By Denise Smith Amos
The Cincinnati Enquirer

        At Chatfield College in Cincinnati's North Fairmount neighborhood, students of various ages, races, incomes and backgrounds gain a chance at a two-year-degree in liberal arts, and perhaps a bachelor's at a Tristate university.

        They also find enough confidence to succeed.

        Ask Vivian Maxwell, 63, of Bond Hill who on Thursday was finding an awful lot in common with 19-year-old Jessica Crusham and 18-year-old Amyra Andrews.

[photo] At Chatfield's campus in North Fairmount, Sue Harmann teaches developmental English to Donna Hoffman, 18, and Amyra Andrews, 18 (right).
(Tony Jones photo)
| ZOOM |
        The two young Cincinnati women were struggling through their weekly 2 1/2-hour English class, preparing for the college-level courses at Chatfield. Like them, Mrs. Maxwell was toiling over sentence structure and grammar exercises. If she doesn't pass this class, she says, she'll never finish college.

        “I'm struggling. This is hard,” she said.

        This from a woman who married at age 13 and had 16 children — including triplet boys, now 45. She has 63 grandchildren, 39 great-grandchildren and 19 great-great-grandchildren.

        Mrs. Maxwell, a widow, said she attends Chatfield for a number of reasons:

        • When she was a teen she promised an uncle she would finish school.

        • She wants to be a good role model for her family.

        • She wants to be a social worker.

        “It's something I've wanted to do for me,” she said. “I feel it's my turn, because my baby is 20 years old.”

        Amyra Andrews, though much younger, has a similar motivation. The Lincoln Heights office worker and single mother said concern for her 2-year-old's future convinced her to take care of her own.

        “If it wasn't for my son, I wouldn't even have graduated from high school,” she said.

        “I wouldn't be pushing to do something with my life. But I've got to be a role model. He's got to have somebody to look up to.”

        Thanks to Chatfield, she said, he may be looking up to his mother the lawyer.

        “This is very cool. I can do this,” she said.

        Chatfield, a tiny, two-year bachelor of arts institution in the North Fairmount Community Center, helps adults obtain college degrees regardless of education experience, age or income.

        Its integrated staff and student body graduate several dozen students each year, putting about 60 percent into junior or senior years at four-year colleges.

        “What our students lack is confidence, not intelligence,” said Babs DeArmond, director and one of about two dozen instructors.
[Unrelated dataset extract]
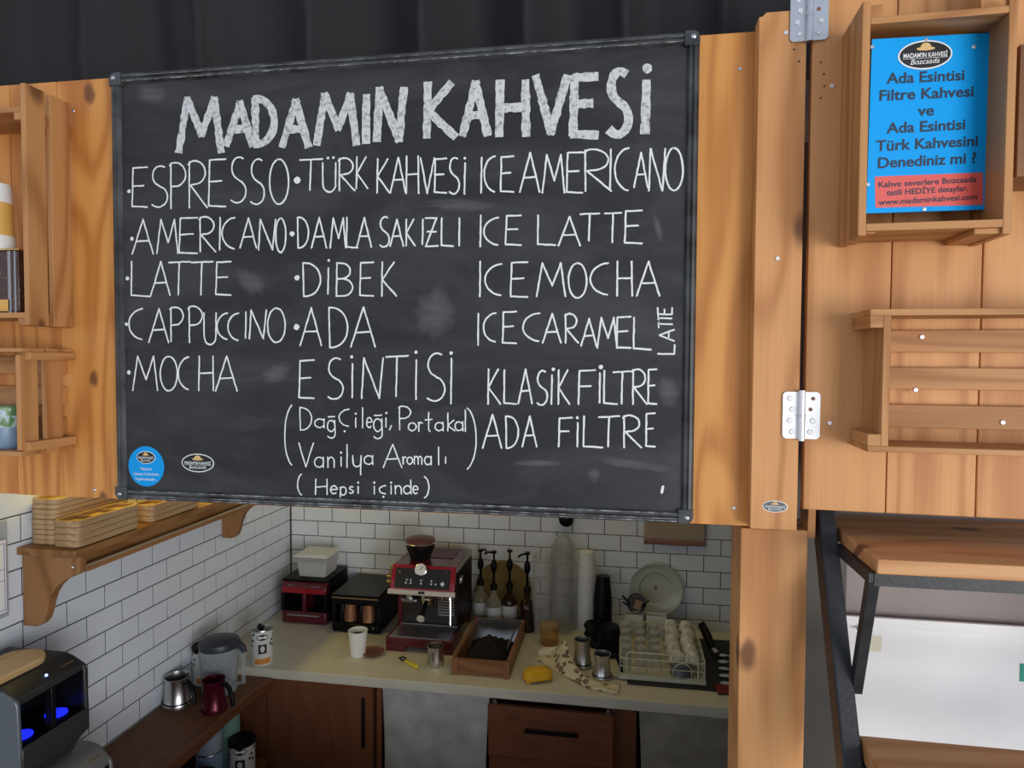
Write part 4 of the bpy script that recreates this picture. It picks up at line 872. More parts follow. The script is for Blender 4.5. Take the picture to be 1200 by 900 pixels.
t = thing('coffee_pot', 'dark red coffee pot with black handle at the edge of the bench', 'coffee pot', (-1.438, 2.16, BT)); pot(t, .042, .112, mat('wine_red_enamel', (.085, .005, .018), .25, .5), -.2, band=False)
jx, jy = -1.499, 2.288
t = thing('water_jug', 'clear plastic water jug with dark grey lid on the bench', 'jug', (jx, jy, BT))
MB().open_lathe([(.0005, .001), (.058, .001), (.060, .006), (.066, .11), (.070, .178), (.072, .178), (.068, .11), (.062, .004)], n=36).build('vessel', frost, t, world=False)
MB().lathe([(.0725, .172), (.074, .186), (.070, .196), (.04, .206), (.0005, .208)], n=36).build('lid', mat('slate_lid', (.030, .034, .045), .4), t, world=False)
d = Vector((math.cos(-.15), math.sin(-.15), 0))
q = MB(); q.tube([d*.05+Vector((0, 0, .198)), d*.085+Vector((0, 0, .196)), d*.108+Vector((0, 0, .182)), d*.116+Vector((0, 0, .165))], [.013, .015, .012, .009], 10); q.build('lid_spout', MT['slate_lid'], t, world=False)
q = MB(); q.tube([d*.070+Vector((0, 0, .165)), d*.108+Vector((0, 0, .160)), d*.110+Vector((0, 0, .05)), d*.062+Vector((0, 0, .035))], .008, 10); q.build('handle', frost, t, world=False)
def tin(name, label, loc, r, h, face, lid=None, scoop=False, body=tin_w, group=None, deco=True):
    t = thing(name, label, 'tin', loc, 0, group)
    MB().open_lathe([(.0005, .001), (r, .001), (r, h), (r*.95, h), (r*.95, h*.7), (.0005, h*.7)], n=32).build('body', body, t, world=False)
    MB().open_lathe([(r*1.01, h-.004), (r*1.03, h-.002), (r*1.01, h+.001)], n=32).build('rim', steel, t, world=False)
    if deco:
        def patch(nm, m, a0, a1, z0, z1, rr=1.006):
            b = MB(); n = 8; vs = []
            for k, q in ((0, rr), (1, 1.001)):
                for z in (z0, z1):
                    for i in range(n+1): a = face+a0+(a1-a0)*i/n; vs.append((r*q*math.cos(a), r*q*math.sin(a), h*z))
            m_ = n+1; b.add(vs, [(i, i+1, m_+i+1, m_+i) for i in range(n)]+[(i, i+1, 2*m_+i+1, 2*m_+i) for i in range(n)]+[(m_+i, m_+i+1, 3*m_+i+1, 3*m_+i) for i in range(n)]); return b.build(nm, m, t, world=False)
        def oval(nm, m, ac, da, zc, dz, rr):
            b = MB(); n = 20; vs = [(r*rr*math.cos(face+ac), r*rr*math.sin(face+ac), h*zc)]+[(r*rr*math.cos(face+ac+da*math.cos(2*PI*i/n)), r*rr*math.sin(face+ac+da*math.cos(2*PI*i/n)), h*(zc+dz*math.sin(2*PI*i/n))) for i in range(n)]
            b.add(vs, [(0, 1+i, 1+(i+1) % n) for i in range(n)]); return b.build(nm, m, t, world=False)
        oval('oval_badge', ink_k, 0, .55, .82, .085, 1.010); oval('badge_line', ink_w, 0, .36, .82, .022, 1.014)
        patch('picture', ink_k, -.38, .38, .36, .62); oval('picture_highlight', tin_w, 0, .2, .49, .09, 1.012)
        for a, zc in ((-1.0, .72), (-1.3, .84), (-1.1, .58), (-.85, .90), (.95, .70), (1.25, .82), (1.1, .55), (.8, .60), (1.6, .66)): oval('leaf_print', ink_k, a, .13, zc, .035, 1.008)
        patch('orange_band', orange_l, -.75, .75, .06, .22)
    if lid: MB().lathe([(r*1.05, h-.014), (r*1.05, h+.001), (r*1.0, h+.004), (.0005, h+.004)], n=32).build('lid', lid, t, world=False)
    if scoop:
        b = MB(); b.tube([(r*.2, 0, h*.72), (-.002, 0, h*.98), (-.012, .0, h*1.12)], [.006, .006, .004], 8); b.build('scoop', black_pl, t, world=False)
        b = MB(); b.lathe([(.0005, 0), (.012, .006), (.015, .016)], (-.004, 0, h*.93), 16); b.build('scoop_bowl', black_pl, t, world=False)
    return t
tin('coffee_tin', 'white and orange coffee tin with a black scoop, on the left end of the worktop', (-1.434, 2.478, CT), .0425, .142, -1.0, scoop=True)
tin('coffee_tin', 'white printed coffee tin half hidden behind the water jug', (-1.603, 2.347, BT), .0425, .142, -.9, lid=black_pl)
LS = .5605
tin('coffee_tin', 'white coffee tin with dark lid under the bench, next to the cabinet', (-1.393, 2.262, LS), .046, .150, -1.2, lid=black_pl)
tin('coffee_tin', 'white coffee tin with dark lid under the bench, farthest from the cabinet', (-1.402, 2.035, LS), .046, .150, -1.2, lid=black_pl)
tin('tin_can', 'dull blue tin can on the shelf under the bench', (-1.47, 2.175, LS), .046, .150, -1.2, body=blue_tin, deco=False)
tin('tin_can', 'pale blue can with a tan label, on the dull blue can under the bench', (-1.47, 2.175, LS+.1515), .044, .105, -1.2, body=mat('pale_blue_tin', (.30, .36, .44), .4), deco=False)
tin('tin_can', 'green can on the shelf under the bench, behind the tin next to the cabinet', (-1.475, 2.30, LS), .044, .24, -1.2, body=green_tin, deco=False)
# ================================================================== WORKTOP AND CABINETS
WF = 2.428
ctop = thing('worktop', 'pale cream stone worktop along the back wall', 'worktop', (-.5, 2.8, CT))
MB().box(XL+.002, .615, WF, YB-.002, CT-.038, CT).build('slab', counter_m, ctop, bevel=.002)
CF = 2.452; CB_ = CT-.0385
cab = thing('base_cabinet', 'dark brown wooden base cabinet with a slotted sliding door, left under the worktop', 'cabinet', (-1.2, 2.75, 0))
MB().box(XL+.002, -1.400, CF+.006, 3.0, 0, CB_, 2).build('filler_panel', 'walnut_cabinet', cab, bevel=.001)
MB().box(-1.400, -.942, CF+.03, 3.0, 0, CB_, 2).build('carcass', 'walnut_cabinet', cab, smooth=0)
dr = MB(); hx0, hx1, hz0, hz1 = -1.002, -.984, .598, .806
dr.box(-1.398, hx0, CF, CF+.02, .08, CB_-.004, 2); dr.box(hx1, -.952, CF, CF+.02, .08, CB_-.004, 2, off=Vector((3, 3, 3))); dr.box(hx0, hx1, CF, CF+.02, hz1, CB_-.004, 2); dr.box(hx0, hx1, CF, CF+.02, .08, hz0, 2)
dr = dr.build('door', 'walnut_cabinet', cab, smooth=0)
MB().box(hx0-.001, hx1+.001, CF+.012, CF+.022, hz0-.001, hz1+.001).build('handle_slot', ink_k, dr, smooth=0)
MB().box(-.938, -.918, CF+.004, 3.0, 0, CB_, 2).build('end_post', 'walnut_cabinet', cab, bevel=.001)
dc = thing('drawer_unit', 'dark brown drawer unit with the top drawer slightly open, middle of the worktop', 'cabinet', (-.25, 2.75, 0))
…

        Chatfield draws students from its surrounding community, she said, mainly single mothers or people who have obtained a high school equivalency diploma, or full-time workers who ride buses or walk from nearby homes and projects.

        Free day care, once-a-week classes and individual attention and mentoring make it possible, Ms. DeArmond said.

        Formed in 1845 by the Ursuline Order of nuns, Chatfield began in Brown County as a private girls residential school for rich families. Eventually it evolved into a community college for poor Appalachian women, with an additional branch in Lower Price Hill.

        In 1998 that branch moved to North Fairmount, received accreditation and extended its reach into African American communities.

        Now half of its 91 students are African American; six out of 10 students are raising children at home; half are over age 25. Nearly all of them are employed but receive financial aid.

        Chatfield is part of the Greater Cincinnati Consortium of Colleges, meaning its students can cross-register at other consortium colleges, such as Xavier University and the College of Mount St. Joseph, where they can obtain their higher degrees.